Another scene takes us outside where Frankie and his brother, Jake are having conversation near a game of impromptu baseball. Jake looks at the sun and comments, with great clarity as if revelation, that you can't run away from yourself. You are who you are. Jake seemed to grow up right there and then. In the sun. Meanwhile, the game on the sidelines had gotten heated. Two of the boys were ready to come to blows. This was peripheral to the fact that Frankie was wrestling with himself and his conscience. He wondered if he should reveal to Jake a secret he carried. He decides to continue carrying the secret at about the same time the altercation subsides.

What is this book really about? Death, dying, faith, hope, charity, forgiveness, anger, doubt, fear, wisdom, God, atheism, finding the light in a dark time. Nathan preaches from the pulpit about how there are three gifts that nobody can take; faith, hope and love. "
These gifts, which are the foundation of eternity, God has given to us and he's given us complete control over them. Even in the darkest night, it's still within our power to hold to faith. We can still embrace hope. And although we may ourselves feel unloved, we can still stand steadfast in our love for others and for God. All this is in our control. God gave us these gifts and he does not take them back. It is we who choose to discard them."
He continues, 
"The miracle is this: that you will rise in the morning and see again the startling beauty of the day. Jesus suffered the dark night and death on the third day he rose again through the grac eof his loving father. For each of us, the sun sets and the sun also rises and through the grace of our Lord we can endure our own dark night and rise to the dawning of a new day and rejoice." This given at the pulpit during the horrific tragedy that began to unravel his family.

Frankie later muses, "Something had happened to my father in the war [WWII], something terrible, but he'd found the strength to continue on."

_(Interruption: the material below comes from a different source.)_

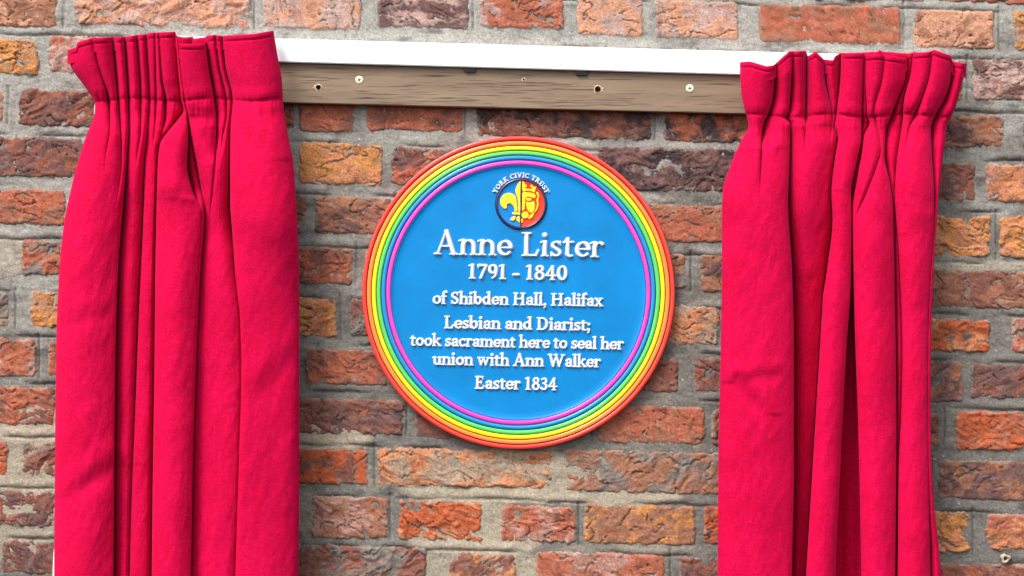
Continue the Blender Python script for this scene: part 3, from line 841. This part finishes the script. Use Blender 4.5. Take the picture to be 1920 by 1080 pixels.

Since I've written much yet can't articulate what the book is really about, I reiterate that it is beautifully written, highly suggested for a book club, and hinges on the following philosophy:
There was a playwright, Son, a Greek by the name of Aeschylus. He wrote that he who learns must suffer. And even in our sleep, pain, which cannot forget, falls drop by drop upon the heart, until, in our own despair, against our will, comes wisdom through the awful grace of God. ["Awful?" I ask. "It means beyond our understanding."]


1 comment:

techeditor said...

I read this, too.

I think William Kent Krueger may have outdone himself with ORDINARY GRACE. I've read a few other popular novels by this author,and ORDINARY GRACE is by far the best.

I hesitated to read this because the narrator is recalling the summer when he was 13-years-old, and coming-of-age stories bore me. But ORDINARY GRACE does not come across as a coming-of-age story. This is a story told by a 53-year-old man. He writes as an adult recalling what happened that summer to his family and others in his small community when one murder after another took place.